В то же время, очевидно, что последствия унии сказывались еще долго после ее формальной ликвидации. Сохранялась определенная отчужденность и напряженность между «древлеправославным» и бывшим униатским населением. Поэтому неудивительно, что бывшая униатская среда становится весьма благодатной для сепаратистских белорусского и украинского проектов, направленных против как русского, так и польского присутствия.
Помимо бывших униатов, к этой группе следует отнести и определенную часть мелкопоместной шляхты, сильно полонизированной, но сохранившей связь с местной «почвой». Эта группа впитала в себя все предубеждения польской культуры против России; в то же время, увлекшись местным этнографическим и фольклорным своеобразием, многие ее представители начали противопоставлять себя и полякам. Именно из этой социальной категории вышли многие отцы-основатели белорусской литературы – Викентий Дунин-Марцинкевич, Франциск Богушевич, Янка Купала и прочие.
Появлению белорусского и украинского сепаратизма способствовала также и социально-политическая обстановка в Российской империи, связанная со сложностью и запутанностью «крестьянского вопроса».

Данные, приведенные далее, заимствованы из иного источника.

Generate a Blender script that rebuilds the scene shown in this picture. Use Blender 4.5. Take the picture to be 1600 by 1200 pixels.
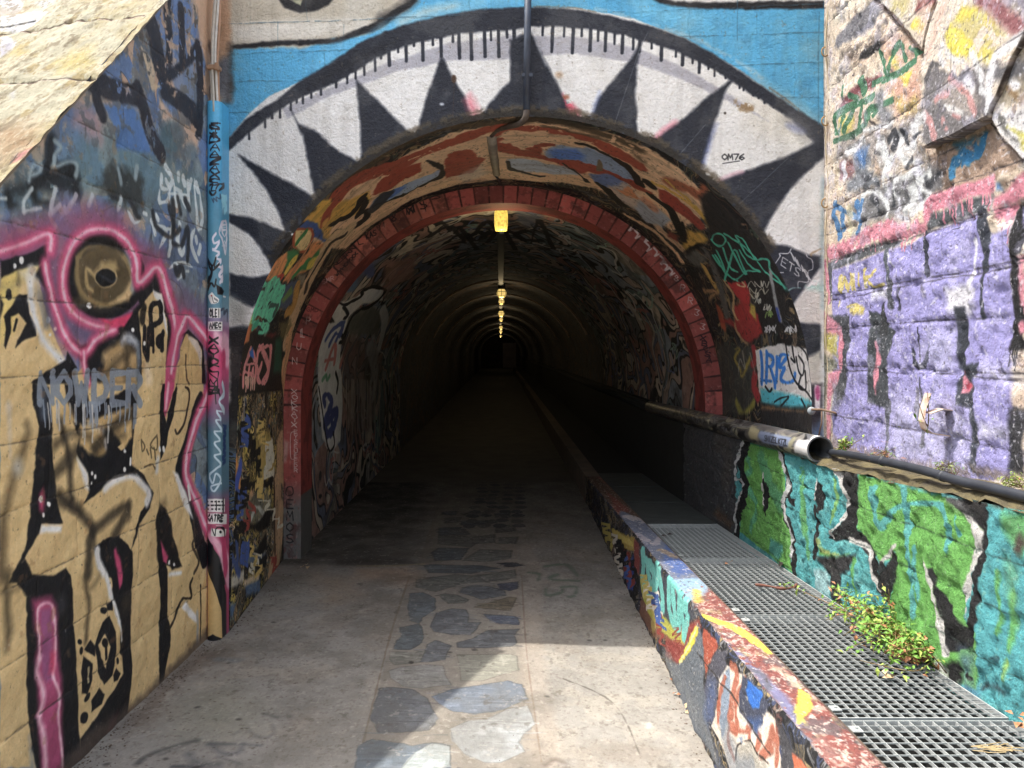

Разрешение антагонизма между малочисленным, однако наиболее влиятельным дворянским сословием, составлявшем опору самодержавия, и бесправным положением крестьянского сословия, к которому принадлежала основная масса населения империи, было основной болевой точкой российской общественно-политической жизни XIX – начала XX веков. Реформа 1861 года несколько сняла напряжение, но так и не смогла снять сам «крестьянский вопрос» с повестки дня. Как следствие, в среде интеллигенции начинают развиваться всевозможные радикальные течения народнического и социалистического толка, направленные на «освобождение» крестьян от имперского самодержавного «гнета».